Chief Officer launches new water rescue resource for Highlands & Islands

Publish Date:

Chief Alasdair Hay and Assistant Chief Robert Scott were joined by Community Safety Minister

IMG_0887

The Scottish Fire and Rescue Service today launched a brand new flood rescue capability which is set to benefit communities across the Highlands and Islands.

The resource was unveiled by Scottish Fire and Rescue Service Chief Officer Alasdair Hay and SFRS Board chairman Pat Watters.

They were joined at Inverness’s Whin Park by SFRS Director of Service Delivery in the North, Robert Scott and the Scottish Government’s Community Safety Minister, Roseanna Cunningham.

The Flooding Response and Water Rescue capability equipment will benefit communities in the Highlands and Islands and add to the overall flood rescue resource available to communities in the North of Scotland.

Today’s event was set up at the city’s boating pond and was designed to show how firefighters use their specialist skills and equipment to deal with a simulated flood in a residential street.

Chief Officer for the Scottish Fire and Rescue Service, Alasdair Hay, said: “I am delighted to highlight the extension of flood rescue capability in the North of Scotland.

“Our focus is to enhance the safety of people throughout Scotland and deliver real improvements to meet the local needs of our communities.

“A key aim of reform is to create more equal access to specialist services wherever and whenever they are needed and the extended capability of specialist flood rescue response will benefit communities across the North of Scotland.”

Community Safety Minister Roseanna Cunningham said: “It is always very impressive to see the Scottish Fire and Rescue Service firefighters in action and see first-hand a demonstration of the excellent service they provide the people of Scotland.

“This flood response and water rescue capability is a wonderful service for communities in the north of Scotland, and the coming together of eight separate fire and rescue services now means that this resource can be called upon anywhere in Scotland.

“Whilst it is reassuring to know that we have highly skilled firefighters trained in water rescue methods, it is also important that the public do all they can to ensure their own safety, as well as the safety of others, in and around water.”

SFRS’s Director of Service Delivery in the North and Assistant Chief Officer, Robert Scott, said: “The Scottish Fire and Rescue Service in the north already has a significant water rescue capability in areas which have historically faced serious flooding issues in the past, such as Elgin, Perth and Aberdeen.

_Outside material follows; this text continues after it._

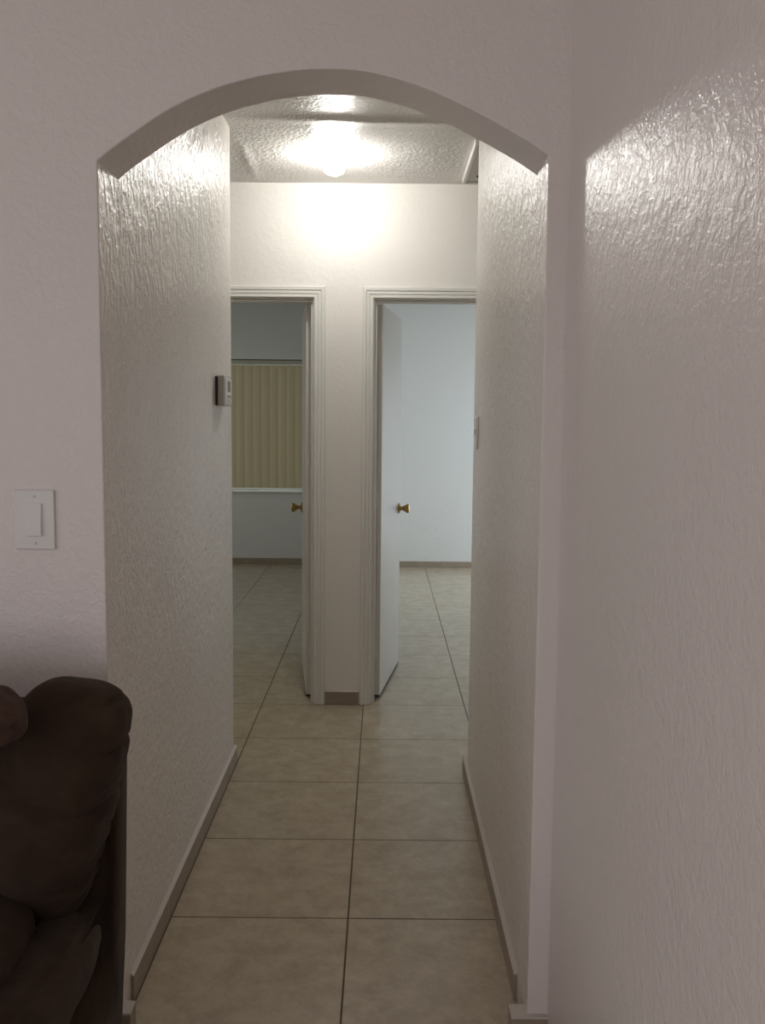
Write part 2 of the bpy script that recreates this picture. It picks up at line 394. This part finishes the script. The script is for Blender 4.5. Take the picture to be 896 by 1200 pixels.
# ---------------------------------------------------------------- windows
def window(name, axis, c, a0, a1, z0, z1, label, depth=.08, mull=1, sill=True, inward=-1):
    """window frame set in a hole; c = plane position of frame centre"""
    root = empty(name, ((a0 + a1) / 2, c, z0) if axis == 'X' else (c, (a0 + a1) / 2, z0)); tag(root, label, 'window', kind='structure')
    ca = (a0 + a1) / 2
    def B(bm, s0, s1, d0, d1, q0, q1, bev=.002):
        s0 -= ca; s1 -= ca; q0 -= z0; q1 -= z0
        if axis == 'X': box(bm, s0, s1, d0, d1, q0, q1, bev)
        else: box(bm, d0, d1, s0, s1, q0, q1, bev)
    bm = bmesh.new(); f = .045; h = .02
    B(bm, a0, a0 + f, -h, h, z0, z1); B(bm, a1 - f, a1, -h, h, z0, z1)
    B(bm, a0 + f, a1 - f, -h, h, z0, z0 + f); B(bm, a0 + f, a1 - f, -h, h, z1 - f, z1)
    fr = obj('window_frame', bm, M_alu, root)
    edges = [a0 + f + (a1 - a0 - 2 * f) * i / (mull + 1) for i in range(mull + 2)]
    for e in edges[1:-1]:
        bm = bmesh.new(); B(bm, e - .02, e + .02, -h, h, z0 + f + .0005, z1 - f - .0005); obj('mullion', bm, M_alu, root)
    for i in range(mull + 1):
        p0 = edges[i] + (.02 if i else 0); p1 = edges[i + 1] - (.02 if i < mull else 0)
        bm = bmesh.new(); B(bm, p0, p1, -.002, .002, z0 + f, z1 - f, 0); obj('glass_pane', bm, M_glass, root)
    return root
window('window_1', 'X', YF1 + .10, -2.0, -.62, .735, 1.985, 'aluminium window behind the closed vertical blind in the left bedroom')
bm = bmesh.new(); box(bm, -2.03, -.59, YF1 - .035, YF1 + .075, .712, .735, .004)
tag(obj('trim_3', bm, M_trim), 'white window sill under the vertical blind in the left bedroom', 'window sill', kind='structure')
window('window_2', 'Y', 2.45, 6.9, 8.8, .06, 1.9, 'window in the side wall of the right bedroom')
window('fill_window_living', 'Y', XW0 - .08, -1.9, .7, .45, 2.15, 'unseen window added far to the left to light the living room', mull=1)  # added opening, out of view, for fill on the right wall
window('fill_window_bedroom', 'Y', -3.45, 6.3, 8.1, .8, 2.0, 'unseen window added in the side wall to brighten the left bedroom')  # added opening, out of view, so the left bedroom gets brighter
window('window_3', 'X', YW0 - .08, -3.6, -.5, .25, 2.2, 'wide living room window behind the viewer', mull=2)

# vertical blind
vb = empty('vertical_blind', (-1.31, YF1 - .05, .75))
tag(vb, 'closed beige vertical blind over the window in the left bedroom', 'blind')
bm = bmesh.new(); box(bm, -.76, .76, -.045, .005, 1.205, 1.243, .004); obj('headrail', bm, M_rail, vb)
bm = bmesh.new(); box(bm, -.76, .76, -.040, -.004, 1.2435, 1.252, .001); obj('headrail_shadow_gap', bm, M_dark, vb)  # dark strip drawn as the shadow gap above the headrail
bm = bmesh.new(); box(bm, -.76, .76, -.050, -.0455, 1.190, 1.202, .001); obj('valance', bm, plain('valance_vinyl', (.78, .76, .64), .5), vb)
nb = 19
for k in range(nb):
    bm = bmesh.new()
    x = -.74 + 1.48 * k / (nb - 1); a = math.radians(5 + random.uniform(-1.5, 1.5)); ww = .0452
    n = 8; z0, z1 = .012, 1.204
    fr, bk = [], []
    for i in range(n + 1):
        s = -ww + 2 * ww * i / n; c = .006 * (1 - (s / ww) ** 2)
        px = x + s * math.cos(a) ; py = -.02 - c - s * math.sin(a)
        fr.append((px, py)); bk.append((px, py + .0015))
    prism(bm, fr + bk[::-1], z0, z1, axis='Z')
    obj('slat', bm, M_slat, vb)

# ---------------------------------------------------------------- ceiling light
LX, LY = -.218, 4.11
lamp = empty('ceiling_light', (LX, LY, ZC)); tag(lamp, 'lit round ceiling light with a thin brass rim in front of the end wall', 'light')
bm = bmesh.new(); lathe(bm, [(.040, .003), (.040, -.005), (.0005, -.005)], n=40)
obj('base', bm, M_plate, lamp, smooth=True)
bm = bmesh.new(); lathe(bm, [(.0478, -.022), (.0535, -.0222), (.0545, -.025), (.0535, -.0288), (.0478, -.029), (.0478, -.022)], n=40)
obj('brass_rim', bm, M_brass, lamp, smooth=True)
bm = bmesh.new(); lathe(bm, [(.030, -.0055), (.046, -.008), (.0475, -.014), (.0475, -.036), (.048, -.048), (.047, -.060), (.042, -.073), (.032, -.083), (.018, -.089), (.0005, -.091)], n=32)
tag(obj('glass_shade', bm, M_bulb, lamp, smooth=True), 'glowing frosted glass dome')

# ---------------------------------------------------------------- attic hatch
hx0, hx1, hy0, hy1 = .360, .93, 3.885, 4.515
hat = empty('ceiling_hatch', ((hx0 + hx1) / 2, (hy0 + hy1) / 2, ZC)); tag(hat, 'white framed access hatch in the passage ceiling above the right doorway', 'hatch')
ox, oy = (hx0 + hx1) / 2, (hy0 + hy1) / 2
bm = bmesh.new(); f = .045; a, b = (hx1 - hx0) / 2, (hy1 - hy0) / 2
box(bm, -a, -a + .014, -b, b, -.024, .004, .001); box(bm, a - .014, a, -b, b, -.024, .004, .001)
box(bm, -a + .014, a - .014, -b, -b + .014, -.024, .004, .001); box(bm, -a + .014, a - .014, b - .014, b, -.024, .004, .001)
obj('frame', bm, M_trim, hat)
bm = bmesh.new(); box(bm, -a + .016, a - .016, -b + .016, b - .016, -.014, .002, .001); obj('panel', bm, M_ceil, hat)
bm = bmesh.new(); box(bm, -a + .055, -a + .13, b - .125, b - .108, -.021, -.0135, .002); tag(obj('latch', bm, M_dark, hat), 'small dark latch')

# ---------------------------------------------------------------- thermostat, on the left hallway wall
th = empty('thermostat', (XL - .003, 3.405, 1.472)); tag(th, 'grey and white thermostat mounted on the left hallway wall near its far corner', 'thermostat')
bm = bmesh.new(); box(bm, .000, .008, .004, .158, .002, .108, .003); obj('wall_gap_shade', bm, M_dark, th)  # dark layer painted as the shadow line between housing and wall
bm = bmesh.new(); box(bm, .0095, .034, 0, .162, 0, .110, .005, 3); obj('housing', bm, M_greyp, th)
bm = bmesh.new(); box(bm, .0335, .0362, .018, .150, .008, .102, .002); obj('front_cover', bm, M_plate, th)
bm = bmesh.new(); box(bm, .036, .0368, .06, .120, .052, .092, .0004); tag(obj('display', bm, M_lcd, th), 'small dark display')
for q, (yy, zz) in enumerate(((.055, .030), (.085, .030), (.115, .030), (.055, .014), (.085, .014))):
    bm = bmesh.new(); box(bm, .036, .0385, yy, yy + .018, zz, zz + .010, .001); obj('button', bm, M_greyp, th)

# ---------------------------------------------------------------- light switches
def wall_switch(name, loc, rz, label, w=.088, h=.131, rocker=True):
    r = empty(name, loc); r.rotation_euler = (0, 0, rz); tag(r, label, 'light switch')
    bm = bmesh.new(); box(bm, -w / 2, w / 2, -.006, 0, -h / 2, h / 2, .003, 3); obj('cover_plate', bm, M_plate, r)
    if rocker:
        bm = bmesh.new(); box(bm, -.018, .018, -.0085, -.0055, -.036, .036, .001); fr = obj('rocker_frame', bm, M_plate, r)
        bm = bmesh.new(); prism(bm, [(-.0085, -.0335), (-.0130, -.0335), (-.0092, .0335), (-.0085, .0335)], -.0155, .0155, axis='X'); obj('rocker', bm, M_plate, r)
    else:
        bm = bmesh.new(); prism(bm, [(-.006, -.012), (-.014, .004), (-.013, .011), (-.006, .009)], -.0055, .0055, axis='X'); obj('toggle', bm, M_plate, r)
        bm = bmesh.new(); box(bm, -.0065, .0065, -.0062, -.0055, -.014, .014); obj('slot', bm, M_dark, r)
    for s in (1, -1):
        bm = bmesh.new(); lathe(bm, [(.0032, 0), (.0032, .0012), (.002, .0018), (.0003, .0018)], Matrix.Translation((0, -.006, s * (h / 2 - .014))) @ Matrix.Rotation(math.radians(90), 4, 'X'), n=12)
        obj('screw', bm, M_plate, r)
    return r
wall_switch('light_switch', (-.756, YA, 1.202), 0, 'white rocker light switch on the living room wall left of the arch')
wall_switch('light_switch', (XR + .003, 3.447, 1.383), math.radians(-90), 'toggle light switch on the right hallway wall at its far edge', w=.076, h=.120, rocker=False)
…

“Today’s launch now extends that capability to our communities in the Highlands and Islands, thus ensuring that the Scottish Fire and Rescue Service is ready to respond quickly and effectively to major incidents such as severe flooding.”

EXTRA INFO

Service Delivery Area North The Service has been rolling out an improved level of specialist skills capability to respond to flooding and other water related incidents across the Highlands & Islands area.

A training programme has been implemented across the Highlands and Islands area for ‘Level 1 - Shore Based Rescue’ and stations will have the appropriate equipment to support that level of response i.e. lifejackets, throw lines and hose inflation kits.

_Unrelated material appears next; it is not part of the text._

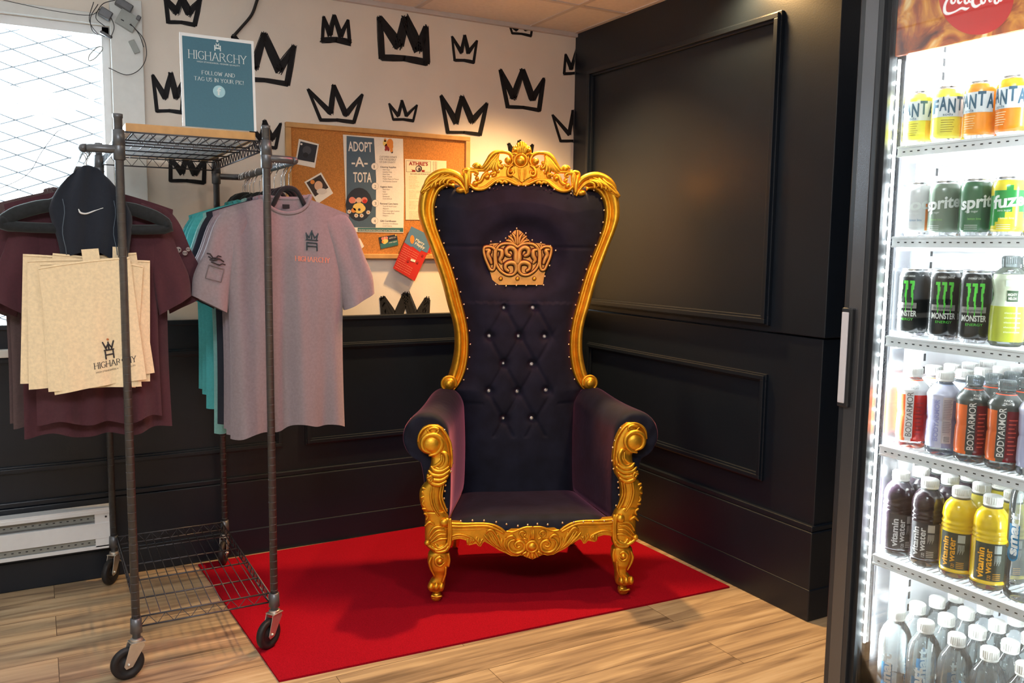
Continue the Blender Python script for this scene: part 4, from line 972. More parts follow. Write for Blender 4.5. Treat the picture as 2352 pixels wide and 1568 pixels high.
# left rail
lefts = [(-.880, MAR, 'dark maroon t-shirt hanging directly behind the cream tote bags', -.235+.235, .765+.045, .185, 21), (-.835, MAR, 'maroon t-shirt with skull sleeve print, widest on the left rail', 0, .765, .222, 22),
         (-.790, BRN, 'brown t-shirt behind the two maroon ones on the left rail', -.03, .79, .22, 23), (-.745, BRN, 'rearmost brown t-shirt of the left rail by the window', -.04, .80, .22, 24)]
def skull(o, P, SL):
    b = MB()
    for cx_, cz, r in ((.242, -.190, .010), (.262, -.200, .008), (.272, -.188, .007)):
        b.ball((cx_, -.0215, cz), r, (1, .12, 1), nu=10, nv=6)
        for s in (-1, 1): b.ball((cx_+s*r*.4, -.0228, cz+.001), r*.26, (1, .3, 1), m=1, nu=8, nv=5)
    b.build('sleeve_print', [paint(S(150, 138, 136)), INKD], o, recalc=False)
for k, (y, m, lab, dx, zh, w, sd) in enumerate(lefts):
    tee('t_shirt', XLR+.028+dx, y, 0, lab, m, W=w, zh=zh, seed=sd, amp=.009, thick=.012, fseed=22, extras=skull if k == 1 else None)
lab = ['padded black hanger in front of the maroon t-shirts holding navy shorts', 'padded black hanger of the dark maroon t-shirt', 'black hanger of the maroon t-shirt with skull sleeve print', 'black hanger of the brown t-shirt behind the maroon ones', 'black hanger of the rearmost brown t-shirt by the window', 'black hanger just behind the brown t-shirts, empty', 'empty black hanger nearest the window on left rail']
for i, y in enumerate((-.925, -.878, -.833, -.788, -.743, -.68, -.60)):
    hanger(XLR+.012, y, lab[i], 'padded' if i < 2 else 'slim', [.0, .02, -.03, .03, -.02, .05, -.04][i])
# navy garment draped over the front hanger, then cream totes clipped below
b = MB()
def nav(side):
    def f(u, v):
        s = u*2-1; w = .052+.050*min(1, v*2.6)**.6+.010*math.sin(v*5); x = s*w-.004+.010*v
        z = .010-.040*abs(s)**2.2*(1-v)-(.250+.020*s+.045*abs(s)**1.5)*v
        return (x, side*(.020+.008*math.sin(v*3))*max(0, 1-s**6)**.5+.006*math.sin(s*9+v*4), z)
    return f
b.grid(nav(-1), 30, 24); b.grid(nav(1), 20, 16)
sw = [(-.035, -.118), (-.030, -.128), (-.015, -.130), (.005, -.122), (.030, -.112)]
b.tube([(x, nav(-1)((x/.11+1)/2, .40)[1]-.002, z) for x, z in sw], [.0012, .0028, .0026, .0018, .0008], 6, m=1, spline=4, up=(0, -1, 0))
for x in (-.075, .06): b.tube([(x+.004*math.sin(k), -.026, -.09-.02*k) for k in range(9)], .0012, 4, m=2)
o = b.build('folded_shorts', [NAVC, M['white'], paint(S(90, 104, 118))], recalc=False); o.location = (XLR+.02, -.930, 1.572)
tag(o, 'navy shorts with small white tick folded over the front black hanger', 'shorts')
# tote bags
tl_ = ['frontmost cream tote bag with small throne emblem and dark lettering', 'cream tote bag directly behind the lettered one', 'third cream tote bag from the front, shifted left', 'fourth cream tote bag from the front, tilted to the right', 'fifth cream tote bag, left edge showing pale', 'cream tote bag second from the back of the stack', 'rearmost cream tote bag, right edge beside the maroon sleeve']
def bag_fn(seed, side):
    rg = random.Random(seed); p1, p2 = rg.uniform(0, 6), rg.uniform(0, 6)
    def f(u, v):
        s = u*2-1; x = s*(.122+.004*v); z = -.375*v-.006*s*math.sin(p1)-.004*s*s
        e = max(0, 1-abs(s)**8)**.5
        return (x, side*.0026*e+.004*math.sin(s*4+p1+v)*v+.003*math.sin(s*9+p2)*v, z)
    return f
spec = [(-.010, -.968, 1.305, -.085), (-.004, -.961, 1.300, -.03), (-.035, -.955, 1.310, .02), (.030, -.949, 1.312, .10), (-.045, -.943, 1.315, .05), (.012, -.937, 1.318, -.10), (.050, -.931, 1.308, .04)]
TX_ = -2.315
for i, (dx, y, z, rot) in enumerate(spec):
    b = MB(); b.grid(bag_fn(i, -1), 24, 20); b.grid(bag_fn(i, 1), 12, 10)
    b.tube([bag_fn(i, -1)(u, .012) for u in np.linspace(.01, .99, 14)], .0022, 5)
    bag = b.build('tote_bag', CREAM, recalc=False); bag.location = (TX_+dx, y, z); bag.rotation_euler = (0, rot, 0)
    tag(bag, tl_[i], 'tote bag', None)
    if i == 0:
        f = bag_fn(0, -1); on = lambda x, zz: (x, f((x/.125+1)/2, min(1, -zz/.375))[1]-.0012, zz)
        b = MB(); stroke_text(b, 'HIGHARCHY', lambda x, yy: on(-.012+x, -.322+yy+.06*x), .115, .018, 0, .10)
        put_text(b, 'HIGH STANDARDS HIGHER QUALITY', lambda x, yy: on(-.010+x, -.335+yy+.06*x), .11, .005, 0)
        for pts in ([(.022, -.296), (.022, -.274)], [(.044, -.295), (.044, -.273)], [(.022, -.284), (.044, -.283)], [(.020, -.270), (.046, -.269)], [(.018, -.245), (.026, -.268)], [(.048, -.244), (.040, -.268)], [(.033, -.268), (.033, -.246)], [(.026, -.262), (.033, -.250)], [(.040, -.262), (.033, -.250)]):
            b.tube([on(*p) for p in pts], .0022, 5, m=0)
        b.ball(on(.033, -.238), .0035, (1, .2, 1), m=1, nu=8, nv=5)
        b.build('print', [INKD, paint(S(190, 110, 60))], bag, recalc=False)
    if i in (1, 3): b = MB(); b.box(((.012 if i == 1 else .05), -.004, .014), (.046 if i == 1 else .03, .002, .05), R=Matrix.Rotation(-.06, 3, 'Y')); b.build('strap', CREAM, bag)
# ============================================================ cork board and its papers
b = MB(); bx0, bx1, bz0, bz1 = -1.486, -.603, 1.300, 1.884
for x0, x1, z0, z1 in ((bx0, bx1, bz1-.022, bz1), (bx0, bx1, bz0, bz0+.022), (bx0, bx0+.024, bz0+.0221, bz1-.0221), (bx1-.024, bx1, bz0+.0221, bz1-.0221)): b.bb(x0, x1, -.026, -.001, z0, z1)
cb = b.build('cork_board', M['oak'], bevel=.003); tag(cb, 'cork notice board in a light oak frame on the crown-painted wall', 'notice board')
b = MB(); b.bb(bx0+.02, bx1-.02, -.016, -.001, bz0+.018, bz1-.018); b.build('cork_panel', M['cork'], cb)
YW = -.0175
class Paper:
    """flat sheet traced on the plane of the board; (px,py) -> 3D"""
    def __init__(s, y=YW, droop=0): s.b = MB(); s.mats = []; s.y = y; s.droop = droop
    def mi(s, m):
        if m not in s.mats: s.mats.append(m)
        return s.mats.index(m)
    def P(s, px, py, d=0.0):
        q = at(px, py, 1, s.y); return (q[0], s.y-d-.0008, q[2])
    def sheet(s, pts, m): s.b.poly([tuple(np.array(at(*p, 1, s.y))[[0, 2]]) for p in pts], lambda a, c, d: (a, s.y-d, c), 0, .0008, s.mi(m))
    def q(s, pts, m, d=.0004): s.b.flatp([s.P(*p, d) for p in pts], s.mi(m))
    def disc(s, cx_, cy_, rx, m, d=.0008, ry=None, n=20): s.q([(cx_+rx*math.cos(2*PI*k/n), cy_+(ry or rx)*math.sin(2*PI*k/n)) for k in range(n)], m, d)
    def text(s, t, o, ux, uy, w, h, m, d=.0008, bold=0):
        # o = lower-left px ; ux,uy px unit directions
        put_text(s.b, t, lambda x, y: s.P(o[0]+ux[0]*x+uy[0]*y, o[1]+ux[1]*x+uy[1]*y, d), w, h, s.mi(m), bold)
    def done(s, name, label, cat, group=None): return tag(s.b.build(name, s.mats, recalc=False), label, cat, group)
zf = lambda x, y: (780+x*.17219, 290+y*.17219)
zq = lambda *a: [zf(*p) for p in a]
WHT = paint(S(238, 230, 220)); SLATE = paint(S(74, 98, 118)); DK = paint(S(28, 40, 58)); GRT = paint(S(120, 108, 100)); YEL = paint(S(240, 204, 110)); ORG = paint(S(226, 140, 60)); REDP = paint(S(196, 40, 34)); DRED = paint(S(150, 34, 34)); PINK = paint(S(222, 130, 110)); SKIN = paint(S(224, 178, 148)); TL2 = paint(S(48, 108, 112)); SKYB = paint(S(86, 128, 166))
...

An enhanced Level 2 response will be implemented in a number of strategic locations to further support this specialist skill which includes a level of in-water capability (wading and traversing through water).

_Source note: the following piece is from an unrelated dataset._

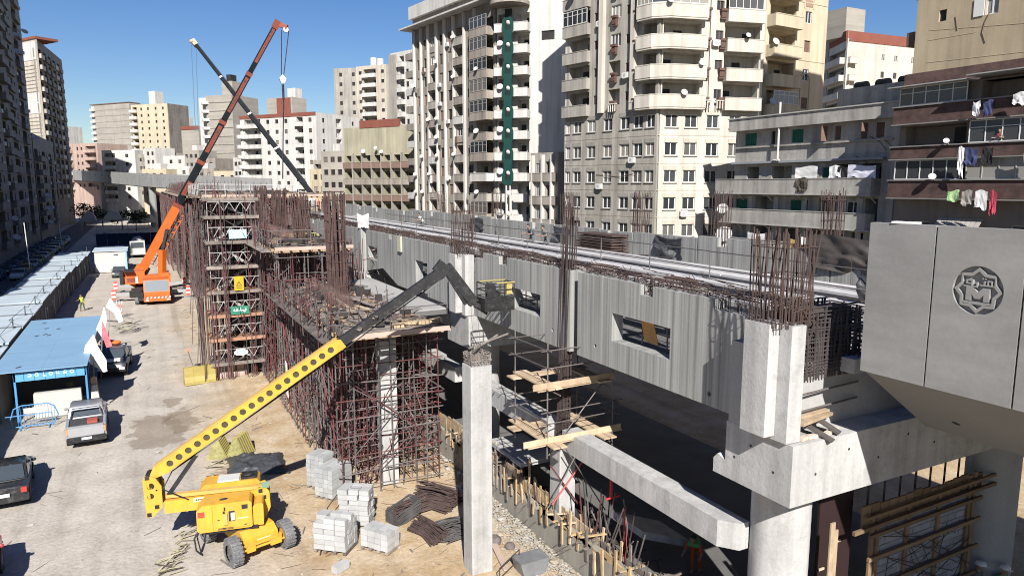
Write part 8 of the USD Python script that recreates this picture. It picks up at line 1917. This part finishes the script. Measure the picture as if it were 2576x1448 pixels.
for k in range(10): put('hoarding_panel', MB().box((-9+2.1*k,176,0),(-9+2.1*k+2.04,176.08,2.6)), M('hoarding_blue', (0.02,0.03,0.075), .7, .15), hd_)
cm = [carpaint('paint_white_car', (0.62,0.62,0.62)), carpaint('paint_dark_blue', (0.04,0.06,0.13)), carpaint('paint_taxi', (0.65,0.45,0.04)), carpaint('paint_charcoal', (0.05,0.05,0.055))]
far0 = {}
for k in range(22):
    col_ = k % 4; yy = 118+7.0*(k//2); xx = -19.2+1.0 if k % 2 else -15.6
    if col_ not in far0: far0[col_] = car('street_car', ['white car in the shaded street beside the towers, nearest white one','dark blue car in the shaded street beside the towers, nearest blue one','yellow and dark car in the shaded street, nearest of its colour','black car in the shaded street beside the towers, nearest black one'][col_], 'car', (xx, yy, .09), math.radians(180), cm[col_], 'sedan')
    else: dup(far0[col_], (xx, yy, .09), math.radians(180), f"{['white','dark blue','yellow and dark','black'][col_]} car in the shaded street, {['nearest','second','third','fourth','fifth','sixth'][k//4]} of its colour from the camera", None)
t = thing('lorry', 'white tank lorry parked beyond the cabins', 'lorry', (-1.0, 150, 0))
put('tank', MB().tube((-1.0,147,2.0),(-1.0,155,2.0),1.2,18), M('cabin_white', (0.66,0.64,0.58)), t); put('chassis', MB().box((-2.1,146,.6),(.1,157,.9)), blk, t); put('cab', MB().box((-2.2,143.4,.6),(.2,145.9,3.0)), M('cabin_white', (0.66,0.64,0.58)), t); put('windscreen', MB().box((-2.0,143.37,1.8),(0,143.39,2.8)), glass_dark, t)
for yy in (144.6,151,153):
    for x in (-2.0,0.0):
        wv, wf = wheel_mesh(.5,.35,0).get(); put('wheel', (wv+(x,yy,.5), wf), tyre, t, smooth=30)
# brown corrugated bin and yellow signs on the highest deck
single('roof_tent', MB().slab(Polygon([(-2,0),(2,0),(1.8,1.6),(0,2.1),(-1.8,1.6)]), (17.5,90,10.2), (1,0,0), (0,0,1), (0,1,0), 0, 4), M('tent_grey', (0.45,0.44,0.42), .8, .1), 'grey canvas shelter on the deck by the far parapet', 'tent')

This will augment the service provided to members of the community requiring such emergency assistance. In early June 2013 Inverness station went live with a further level of response declaring Level 3 capability.

This involved all Inverness wholetime personnel undergoing ‘Swift Water Rescue Technician’ training to provide in-water capability.

Operational staff are provided with:

• dry suits

• flotation devices

• wading poles and other personal safety equipment

Specific rescue equipment has also been provided to enhance this response including:

• inflatable rescue paths

• canyon and floating lines

• an inflatable boat to assist in the rescue and transportation of people in difficulty.

A vehicle transporting equipment also supports this capability offering welfare facilities in what are generally difficult climatic conditions.

This specialist skills capability ensures mobilising to water related incidents, including ice, mud and unstable ground, giving personnel the ability to safely perform rescues where appropriate.

Multi-agency assistance supports this capability in the form of Police, Coastguard and other voluntary agencies.

Having enhanced water rescue capability in Inverness and around the Highlands and Islands areas ensures that all communities across Scotland have access to specialist skills, wherever they live, work or participate in recreational activities.